Find the string "from" in the listing and report every line that has it.

**Material:**
..........

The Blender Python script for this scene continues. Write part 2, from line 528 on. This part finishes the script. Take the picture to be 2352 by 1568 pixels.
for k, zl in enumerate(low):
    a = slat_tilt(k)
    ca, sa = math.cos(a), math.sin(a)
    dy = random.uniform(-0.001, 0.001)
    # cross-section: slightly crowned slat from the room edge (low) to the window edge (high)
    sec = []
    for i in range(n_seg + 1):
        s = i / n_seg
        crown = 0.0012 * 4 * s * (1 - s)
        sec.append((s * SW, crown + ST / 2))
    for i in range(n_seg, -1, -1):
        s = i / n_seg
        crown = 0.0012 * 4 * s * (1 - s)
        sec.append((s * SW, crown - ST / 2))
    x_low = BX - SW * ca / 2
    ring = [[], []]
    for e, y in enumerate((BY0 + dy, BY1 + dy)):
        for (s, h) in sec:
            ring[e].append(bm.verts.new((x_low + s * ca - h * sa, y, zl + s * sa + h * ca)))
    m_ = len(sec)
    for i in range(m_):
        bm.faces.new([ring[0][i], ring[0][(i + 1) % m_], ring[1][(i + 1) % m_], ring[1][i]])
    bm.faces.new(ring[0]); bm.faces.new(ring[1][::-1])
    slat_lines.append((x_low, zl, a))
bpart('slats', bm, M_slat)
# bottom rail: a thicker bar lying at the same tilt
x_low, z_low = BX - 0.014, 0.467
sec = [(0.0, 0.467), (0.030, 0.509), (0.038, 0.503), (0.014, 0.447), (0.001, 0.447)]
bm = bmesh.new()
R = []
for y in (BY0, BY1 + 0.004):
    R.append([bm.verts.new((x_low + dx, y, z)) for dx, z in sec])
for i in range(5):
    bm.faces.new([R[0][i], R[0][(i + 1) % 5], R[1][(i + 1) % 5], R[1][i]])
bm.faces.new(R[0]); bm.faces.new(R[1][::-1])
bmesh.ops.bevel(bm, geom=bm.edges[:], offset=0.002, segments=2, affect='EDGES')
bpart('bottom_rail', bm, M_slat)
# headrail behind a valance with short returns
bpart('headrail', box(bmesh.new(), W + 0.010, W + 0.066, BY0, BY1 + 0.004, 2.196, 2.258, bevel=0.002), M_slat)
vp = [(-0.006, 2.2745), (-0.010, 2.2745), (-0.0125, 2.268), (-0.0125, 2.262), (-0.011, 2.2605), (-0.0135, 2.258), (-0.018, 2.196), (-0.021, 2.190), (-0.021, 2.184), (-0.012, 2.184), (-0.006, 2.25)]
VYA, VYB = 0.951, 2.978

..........

**Expected answer:**
The Blender Python script for this scene continues. Write part 2, from line 528 on. This part finishes the script. Take the picture to be 2352 by 1568 pixels.
    # cross-section: slightly crowned slat from the room edge (low) to the window edge (high)